Extracted data —
# # #

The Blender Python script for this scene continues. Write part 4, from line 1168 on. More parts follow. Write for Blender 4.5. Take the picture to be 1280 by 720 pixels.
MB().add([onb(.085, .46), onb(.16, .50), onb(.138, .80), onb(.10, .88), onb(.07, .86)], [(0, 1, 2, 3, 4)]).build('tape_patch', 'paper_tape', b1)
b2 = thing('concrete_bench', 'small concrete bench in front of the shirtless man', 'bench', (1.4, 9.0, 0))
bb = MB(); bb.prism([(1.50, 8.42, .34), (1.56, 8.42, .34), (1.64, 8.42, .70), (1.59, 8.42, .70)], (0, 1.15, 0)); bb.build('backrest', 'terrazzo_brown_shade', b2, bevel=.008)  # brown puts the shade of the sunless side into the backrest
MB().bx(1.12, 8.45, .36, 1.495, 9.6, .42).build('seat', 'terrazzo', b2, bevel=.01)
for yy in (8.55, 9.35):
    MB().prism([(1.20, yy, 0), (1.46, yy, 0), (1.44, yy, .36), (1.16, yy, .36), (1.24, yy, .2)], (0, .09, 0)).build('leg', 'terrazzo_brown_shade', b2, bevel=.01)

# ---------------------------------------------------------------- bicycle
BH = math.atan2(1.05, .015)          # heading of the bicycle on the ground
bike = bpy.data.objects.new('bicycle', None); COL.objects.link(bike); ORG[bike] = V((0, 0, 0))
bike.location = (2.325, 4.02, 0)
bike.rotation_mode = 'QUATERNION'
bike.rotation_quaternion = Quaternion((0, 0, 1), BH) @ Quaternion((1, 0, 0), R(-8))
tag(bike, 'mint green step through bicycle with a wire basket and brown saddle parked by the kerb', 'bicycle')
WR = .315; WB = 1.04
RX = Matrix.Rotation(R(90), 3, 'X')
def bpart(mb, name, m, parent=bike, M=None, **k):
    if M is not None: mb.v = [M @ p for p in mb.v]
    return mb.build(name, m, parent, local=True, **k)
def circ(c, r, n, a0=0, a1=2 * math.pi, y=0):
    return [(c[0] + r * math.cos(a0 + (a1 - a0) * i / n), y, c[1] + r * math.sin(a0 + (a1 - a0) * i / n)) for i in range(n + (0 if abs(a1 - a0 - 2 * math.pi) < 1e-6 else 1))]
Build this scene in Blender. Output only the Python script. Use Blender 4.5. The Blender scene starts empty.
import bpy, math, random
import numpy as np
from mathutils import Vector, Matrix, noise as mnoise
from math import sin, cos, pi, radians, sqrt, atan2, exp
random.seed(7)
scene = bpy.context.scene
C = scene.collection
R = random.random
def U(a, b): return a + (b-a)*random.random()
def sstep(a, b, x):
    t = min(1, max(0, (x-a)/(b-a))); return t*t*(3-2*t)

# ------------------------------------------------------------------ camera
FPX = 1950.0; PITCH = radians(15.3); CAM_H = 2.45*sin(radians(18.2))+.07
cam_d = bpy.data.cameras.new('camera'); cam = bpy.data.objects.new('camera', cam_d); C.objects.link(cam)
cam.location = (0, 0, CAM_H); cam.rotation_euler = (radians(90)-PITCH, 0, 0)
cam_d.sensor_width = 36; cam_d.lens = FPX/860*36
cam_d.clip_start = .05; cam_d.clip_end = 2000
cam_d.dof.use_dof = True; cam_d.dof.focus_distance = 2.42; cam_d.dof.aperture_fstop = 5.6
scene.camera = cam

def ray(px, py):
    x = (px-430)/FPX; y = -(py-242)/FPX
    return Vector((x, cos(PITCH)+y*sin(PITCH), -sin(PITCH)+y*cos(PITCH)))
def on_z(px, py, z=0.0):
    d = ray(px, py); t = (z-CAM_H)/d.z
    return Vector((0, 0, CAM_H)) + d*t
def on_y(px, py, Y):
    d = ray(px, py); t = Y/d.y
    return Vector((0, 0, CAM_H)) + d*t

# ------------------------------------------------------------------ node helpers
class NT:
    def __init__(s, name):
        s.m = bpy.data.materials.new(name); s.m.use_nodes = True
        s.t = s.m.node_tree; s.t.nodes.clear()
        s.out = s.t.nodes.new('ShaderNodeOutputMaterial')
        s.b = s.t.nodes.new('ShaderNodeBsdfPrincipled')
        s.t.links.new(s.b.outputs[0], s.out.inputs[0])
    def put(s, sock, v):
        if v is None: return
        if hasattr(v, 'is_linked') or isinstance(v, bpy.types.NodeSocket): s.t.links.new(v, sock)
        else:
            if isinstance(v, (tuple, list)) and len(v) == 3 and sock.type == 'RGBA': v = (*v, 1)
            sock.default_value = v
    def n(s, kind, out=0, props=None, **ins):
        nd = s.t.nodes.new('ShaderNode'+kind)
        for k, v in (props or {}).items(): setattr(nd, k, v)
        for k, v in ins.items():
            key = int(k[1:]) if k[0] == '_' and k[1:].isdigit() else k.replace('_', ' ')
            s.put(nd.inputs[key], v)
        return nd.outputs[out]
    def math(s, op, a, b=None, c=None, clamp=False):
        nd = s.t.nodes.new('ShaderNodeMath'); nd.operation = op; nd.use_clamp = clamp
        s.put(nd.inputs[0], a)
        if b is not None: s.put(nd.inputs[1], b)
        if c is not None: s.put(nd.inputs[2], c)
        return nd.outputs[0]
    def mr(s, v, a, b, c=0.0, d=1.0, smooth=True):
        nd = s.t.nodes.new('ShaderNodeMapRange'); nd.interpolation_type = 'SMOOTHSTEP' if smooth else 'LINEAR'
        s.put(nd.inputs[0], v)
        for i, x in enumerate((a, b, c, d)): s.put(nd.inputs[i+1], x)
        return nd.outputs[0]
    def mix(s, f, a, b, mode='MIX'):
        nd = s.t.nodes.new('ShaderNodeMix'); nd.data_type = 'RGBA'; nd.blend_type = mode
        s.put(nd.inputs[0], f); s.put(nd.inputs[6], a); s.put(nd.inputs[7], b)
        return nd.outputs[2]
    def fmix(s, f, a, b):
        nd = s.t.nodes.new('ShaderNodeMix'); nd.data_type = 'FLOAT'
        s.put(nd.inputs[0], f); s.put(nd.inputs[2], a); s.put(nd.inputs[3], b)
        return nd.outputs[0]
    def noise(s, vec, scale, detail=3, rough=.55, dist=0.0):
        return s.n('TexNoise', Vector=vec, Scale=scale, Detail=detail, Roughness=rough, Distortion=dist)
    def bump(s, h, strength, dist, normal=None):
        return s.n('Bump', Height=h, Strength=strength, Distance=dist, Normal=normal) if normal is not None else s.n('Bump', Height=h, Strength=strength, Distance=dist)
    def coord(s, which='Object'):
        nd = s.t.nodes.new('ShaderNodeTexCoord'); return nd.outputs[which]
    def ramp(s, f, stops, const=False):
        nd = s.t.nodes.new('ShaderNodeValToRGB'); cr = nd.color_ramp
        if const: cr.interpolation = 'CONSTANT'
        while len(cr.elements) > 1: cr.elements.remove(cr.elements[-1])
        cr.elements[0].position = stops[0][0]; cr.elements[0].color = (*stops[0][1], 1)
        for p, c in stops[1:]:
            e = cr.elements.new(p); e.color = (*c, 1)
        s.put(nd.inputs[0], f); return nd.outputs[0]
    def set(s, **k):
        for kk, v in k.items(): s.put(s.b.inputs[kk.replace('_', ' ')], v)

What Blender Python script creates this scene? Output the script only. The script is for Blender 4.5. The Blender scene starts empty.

# # #

Given request — Restate every entry word for word.

Answer for the task —
The Blender Python script for this scene continues. Write part 4, from line 1168 on. More parts follow. Write for Blender 4.5. Take the picture to be 1280 by 720 pixels.
MB().add([onb(.085, .46), onb(.16, .50), onb(.138, .80), onb(.10, .88), onb(.07, .86)], [(0, 1, 2, 3, 4)]).build('tape_patch', 'paper_tape', b1)
b2 = thing('concrete_bench', 'small concrete bench in front of the shirtless man', 'bench', (1.4, 9.0, 0))
bb = MB(); bb.prism([(1.50, 8.42, .34), (1.56, 8.42, .34), (1.64, 8.42, .70), (1.59, 8.42, .70)], (0, 1.15, 0)); bb.build('backrest', 'terrazzo_brown_shade', b2, bevel=.008)  # brown puts the shade of the sunless side into the backrest
MB().bx(1.12, 8.45, .36, 1.495, 9.6, .42).build('seat', 'terrazzo', b2, bevel=.01)
for yy in (8.55, 9.35):
    MB().prism([(1.20, yy, 0), (1.46, yy, 0), (1.44, yy, .36), (1.16, yy, .36), (1.24, yy, .2)], (0, .09, 0)).build('leg', 'terrazzo_brown_shade', b2, bevel=.01)

# ---------------------------------------------------------------- bicycle
BH = math.atan2(1.05, .015)          # heading of the bicycle on the ground
bike = bpy.data.objects.new('bicycle', None); COL.objects.link(bike); ORG[bike] = V((0, 0, 0))
bike.location = (2.325, 4.02, 0)
bike.rotation_mode = 'QUATERNION'
bike.rotation_quaternion = Quaternion((0, 0, 1), BH) @ Quaternion((1, 0, 0), R(-8))
tag(bike, 'mint green step through bicycle with a wire basket and brown saddle parked by the kerb', 'bicycle')
WR = .315; WB = 1.04
RX = Matrix.Rotation(R(90), 3, 'X')
def bpart(mb, name, m, parent=bike, M=None, **k):
    if M is not None: mb.v = [M @ p for p in mb.v]
    return mb.build(name, m, parent, local=True, **k)
def circ(c, r, n, a0=0, a1=2 * math.pi, y=0):
    return [(c[0] + r * math.cos(a0 + (a1 - a0) * i / n), y, c[1] + r * math.sin(a0 + (a1 - a0) * i / n)) for i in range(n + (0 if abs(a1 - a0 - 2 * math.pi) < 1e-6 else 1))]
Build this scene in Blender. Output only the Python script. Use Blender 4.5. The Blender scene starts empty.
import bpy, math, random
import numpy as np
from mathutils import Vector, Matrix, noise as mnoise
from math import sin, cos, pi, radians, sqrt, atan2, exp
random.seed(7)
scene = bpy.context.scene
C = scene.collection
R = random.random
def U(a, b): return a + (b-a)*random.random()
def sstep(a, b, x):
    t = min(1, max(0, (x-a)/(b-a))); return t*t*(3-2*t)

# ------------------------------------------------------------------ camera
FPX = 1950.0; PITCH = radians(15.3); CAM_H = 2.45*sin(radians(18.2))+.07
cam_d = bpy.data.cameras.new('camera'); cam = bpy.data.objects.new('camera', cam_d); C.objects.link(cam)
cam.location = (0, 0, CAM_H); cam.rotation_euler = (radians(90)-PITCH, 0, 0)
cam_d.sensor_width = 36; cam_d.lens = FPX/860*36
cam_d.clip_start = .05; cam_d.clip_end = 2000
cam_d.dof.use_dof = True; cam_d.dof.focus_distance = 2.42; cam_d.dof.aperture_fstop = 5.6
scene.camera = cam

def ray(px, py):
    x = (px-430)/FPX; y = -(py-242)/FPX
    return Vector((x, cos(PITCH)+y*sin(PITCH), -sin(PITCH)+y*cos(PITCH)))
def on_z(px, py, z=0.0):
    d = ray(px, py); t = (z-CAM_H)/d.z
    return Vector((0, 0, CAM_H)) + d*t
def on_y(px, py, Y):
    d = ray(px, py); t = Y/d.y
    return Vector((0, 0, CAM_H)) + d*t

# ------------------------------------------------------------------ node helpers
class NT:
    def __init__(s, name):
        s.m = bpy.data.materials.new(name); s.m.use_nodes = True
        s.t = s.m.node_tree; s.t.nodes.clear()
        s.out = s.t.nodes.new('ShaderNodeOutputMaterial')
        s.b = s.t.nodes.new('ShaderNodeBsdfPrincipled')
        s.t.links.new(s.b.outputs[0], s.out.inputs[0])
    def put(s, sock, v):
        if v is None: return
        if hasattr(v, 'is_linked') or isinstance(v, bpy.types.NodeSocket): s.t.links.new(v, sock)
        else:
            if isinstance(v, (tuple, list)) and len(v) == 3 and sock.type == 'RGBA': v = (*v, 1)
            sock.default_value = v
    def n(s, kind, out=0, props=None, **ins):
        nd = s.t.nodes.new('ShaderNode'+kind)
        for k, v in (props or {}).items(): setattr(nd, k, v)
        for k, v in ins.items():
            key = int(k[1:]) if k[0] == '_' and k[1:].isdigit() else k.replace('_', ' ')
            s.put(nd.inputs[key], v)
        return nd.outputs[out]
    def math(s, op, a, b=None, c=None, clamp=False):
        nd = s.t.nodes.new('ShaderNodeMath'); nd.operation = op; nd.use_clamp = clamp
        s.put(nd.inputs[0], a)
        if b is not None: s.put(nd.inputs[1], b)
        if c is not None: s.put(nd.inputs[2], c)
        return nd.outputs[0]
    def mr(s, v, a, b, c=0.0, d=1.0, smooth=True):
        nd = s.t.nodes.new('ShaderNodeMapRange'); nd.interpolation_type = 'SMOOTHSTEP' if smooth else 'LINEAR'
        s.put(nd.inputs[0], v)
        for i, x in enumerate((a, b, c, d)): s.put(nd.inputs[i+1], x)
        return nd.outputs[0]
    def mix(s, f, a, b, mode='MIX'):
        nd = s.t.nodes.new('ShaderNodeMix'); nd.data_type = 'RGBA'; nd.blend_type = mode
        s.put(nd.inputs[0], f); s.put(nd.inputs[6], a); s.put(nd.inputs[7], b)
        return nd.outputs[2]
    def fmix(s, f, a, b):
        nd = s.t.nodes.new('ShaderNodeMix'); nd.data_type = 'FLOAT'
        s.put(nd.inputs[0], f); s.put(nd.inputs[2], a); s.put(nd.inputs[3], b)
        return nd.outputs[0]
    def noise(s, vec, scale, detail=3, rough=.55, dist=0.0):
        return s.n('TexNoise', Vector=vec, Scale=scale, Detail=detail, Roughness=rough, Distortion=dist)
    def bump(s, h, strength, dist, normal=None):
        return s.n('Bump', Height=h, Strength=strength, Distance=dist, Normal=normal) if normal is not None else s.n('Bump', Height=h, Strength=strength, Distance=dist)
    def coord(s, which='Object'):
        nd = s.t.nodes.new('ShaderNodeTexCoord'); return nd.outputs[which]
    def ramp(s, f, stops, const=False):
        nd = s.t.nodes.new('ShaderNodeValToRGB'); cr = nd.color_ramp
        if const: cr.interpolation = 'CONSTANT'
        while len(cr.elements) > 1: cr.elements.remove(cr.elements[-1])
        cr.elements[0].position = stops[0][0]; cr.elements[0].color = (*stops[0][1], 1)
        for p, c in stops[1:]:
            e = cr.elements.new(p); e.color = (*c, 1)
        s.put(nd.inputs[0], f); return nd.outputs[0]
    def set(s, **k):
        for kk, v in k.items(): s.put(s.b.inputs[kk.replace('_', ' ')], v)

What Blender Python script creates this scene? Output the script only. The script is for Blender 4.5. The Blender scene starts empty.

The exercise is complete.